**Data section**
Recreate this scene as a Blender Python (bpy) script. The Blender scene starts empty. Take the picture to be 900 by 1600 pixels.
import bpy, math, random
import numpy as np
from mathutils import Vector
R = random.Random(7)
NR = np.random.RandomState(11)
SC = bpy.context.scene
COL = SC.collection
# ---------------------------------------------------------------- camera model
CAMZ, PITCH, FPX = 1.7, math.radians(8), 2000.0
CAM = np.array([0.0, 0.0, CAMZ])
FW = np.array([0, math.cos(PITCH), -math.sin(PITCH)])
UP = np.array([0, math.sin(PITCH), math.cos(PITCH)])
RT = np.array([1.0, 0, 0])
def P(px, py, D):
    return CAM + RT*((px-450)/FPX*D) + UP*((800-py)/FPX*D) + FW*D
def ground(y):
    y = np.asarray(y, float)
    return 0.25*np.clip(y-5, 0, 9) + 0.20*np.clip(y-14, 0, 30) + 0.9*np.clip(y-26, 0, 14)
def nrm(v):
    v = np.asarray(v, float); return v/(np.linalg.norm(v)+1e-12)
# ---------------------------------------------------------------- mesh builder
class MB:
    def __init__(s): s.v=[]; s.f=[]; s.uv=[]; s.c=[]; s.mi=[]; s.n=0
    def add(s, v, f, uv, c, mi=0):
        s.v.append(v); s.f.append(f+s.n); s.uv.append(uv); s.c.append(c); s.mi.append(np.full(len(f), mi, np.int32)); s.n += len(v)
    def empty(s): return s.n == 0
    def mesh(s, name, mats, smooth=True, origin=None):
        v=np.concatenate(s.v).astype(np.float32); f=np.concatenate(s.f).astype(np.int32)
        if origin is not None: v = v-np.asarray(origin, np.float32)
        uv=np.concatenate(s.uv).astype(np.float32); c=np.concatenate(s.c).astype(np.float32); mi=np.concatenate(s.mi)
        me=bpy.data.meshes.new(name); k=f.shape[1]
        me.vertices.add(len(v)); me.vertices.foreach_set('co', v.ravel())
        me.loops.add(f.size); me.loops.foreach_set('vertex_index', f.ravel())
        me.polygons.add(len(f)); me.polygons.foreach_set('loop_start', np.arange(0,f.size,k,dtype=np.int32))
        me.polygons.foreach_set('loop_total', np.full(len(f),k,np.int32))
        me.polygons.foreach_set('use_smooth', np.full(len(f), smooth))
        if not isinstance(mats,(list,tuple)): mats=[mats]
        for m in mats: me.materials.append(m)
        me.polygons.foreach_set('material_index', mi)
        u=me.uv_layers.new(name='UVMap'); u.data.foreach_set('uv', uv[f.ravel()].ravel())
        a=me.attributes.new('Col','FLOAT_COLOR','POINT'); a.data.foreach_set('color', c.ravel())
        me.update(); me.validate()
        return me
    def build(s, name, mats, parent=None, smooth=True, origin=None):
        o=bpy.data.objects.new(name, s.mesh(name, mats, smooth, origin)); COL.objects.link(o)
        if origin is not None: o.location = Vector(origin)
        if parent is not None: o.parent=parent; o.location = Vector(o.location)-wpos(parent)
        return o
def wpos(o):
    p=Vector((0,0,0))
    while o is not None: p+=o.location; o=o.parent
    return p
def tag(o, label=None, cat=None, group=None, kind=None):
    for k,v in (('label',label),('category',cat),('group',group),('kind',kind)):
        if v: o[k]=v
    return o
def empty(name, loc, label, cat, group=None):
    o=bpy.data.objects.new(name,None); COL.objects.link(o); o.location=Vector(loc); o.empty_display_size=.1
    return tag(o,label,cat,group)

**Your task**
Reproduce the material precisely, including every line.

**Correct output**
Recreate this scene as a Blender Python (bpy) script. The Blender scene starts empty. Take the picture to be 900 by 1600 pixels.
import bpy, math, random
import numpy as np
from mathutils import Vector
R = random.Random(7)
NR = np.random.RandomState(11)
SC = bpy.context.scene
COL = SC.collection
# ---------------------------------------------------------------- camera model
CAMZ, PITCH, FPX = 1.7, math.radians(8), 2000.0
CAM = np.array([0.0, 0.0, CAMZ])
FW = np.array([0, math.cos(PITCH), -math.sin(PITCH)])
UP = np.array([0, math.sin(PITCH), math.cos(PITCH)])
RT = np.array([1.0, 0, 0])
def P(px, py, D):
    return CAM + RT*((px-450)/FPX*D) + UP*((800-py)/FPX*D) + FW*D
def ground(y):
    y = np.asarray(y, float)
    return 0.25*np.clip(y-5, 0, 9) + 0.20*np.clip(y-14, 0, 30) + 0.9*np.clip(y-26, 0, 14)
def nrm(v):
    v = np.asarray(v, float); return v/(np.linalg.norm(v)+1e-12)
# ---------------------------------------------------------------- mesh builder
class MB:
    def __init__(s): s.v=[]; s.f=[]; s.uv=[]; s.c=[]; s.mi=[]; s.n=0
    def add(s, v, f, uv, c, mi=0):
        s.v.append(v); s.f.append(f+s.n); s.uv.append(uv); s.c.append(c); s.mi.append(np.full(len(f), mi, np.int32)); s.n += len(v)
    def empty(s): return s.n == 0
    def mesh(s, name, mats, smooth=True, origin=None):
        v=np.concatenate(s.v).astype(np.float32); f=np.concatenate(s.f).astype(np.int32)
        if origin is not None: v = v-np.asarray(origin, np.float32)
        uv=np.concatenate(s.uv).astype(np.float32); c=np.concatenate(s.c).astype(np.float32); mi=np.concatenate(s.mi)
        me=bpy.data.meshes.new(name); k=f.shape[1]
        me.vertices.add(len(v)); me.vertices.foreach_set('co', v.ravel())
        me.loops.add(f.size); me.loops.foreach_set('vertex_index', f.ravel())
        me.polygons.add(len(f)); me.polygons.foreach_set('loop_start', np.arange(0,f.size,k,dtype=np.int32))
        me.polygons.foreach_set('loop_total', np.full(len(f),k,np.int32))
        me.polygons.foreach_set('use_smooth', np.full(len(f), smooth))
        if not isinstance(mats,(list,tuple)): mats=[mats]
        for m in mats: me.materials.append(m)
        me.polygons.foreach_set('material_index', mi)
        u=me.uv_layers.new(name='UVMap'); u.data.foreach_set('uv', uv[f.ravel()].ravel())
        a=me.attributes.new('Col','FLOAT_COLOR','POINT'); a.data.foreach_set('color', c.ravel())
        me.update(); me.validate()
        return me
    def build(s, name, mats, parent=None, smooth=True, origin=None):
        o=bpy.data.objects.new(name, s.mesh(name, mats, smooth, origin)); COL.objects.link(o)
        if origin is not None: o.location = Vector(origin)
        if parent is not None: o.parent=parent; o.location = Vector(o.location)-wpos(parent)
        return o
def wpos(o):
    p=Vector((0,0,0))
    while o is not None: p+=o.location; o=o.parent
    return p
def tag(o, label=None, cat=None, group=None, kind=None):
    for k,v in (('label',label),('category',cat),('group',group),('kind',kind)):
        if v: o[k]=v
    return o
def empty(name, loc, label, cat, group=None):
    o=bpy.data.objects.new(name,None); COL.objects.link(o); o.location=Vector(loc); o.empty_display_size=.1
    return tag(o,label,cat,group)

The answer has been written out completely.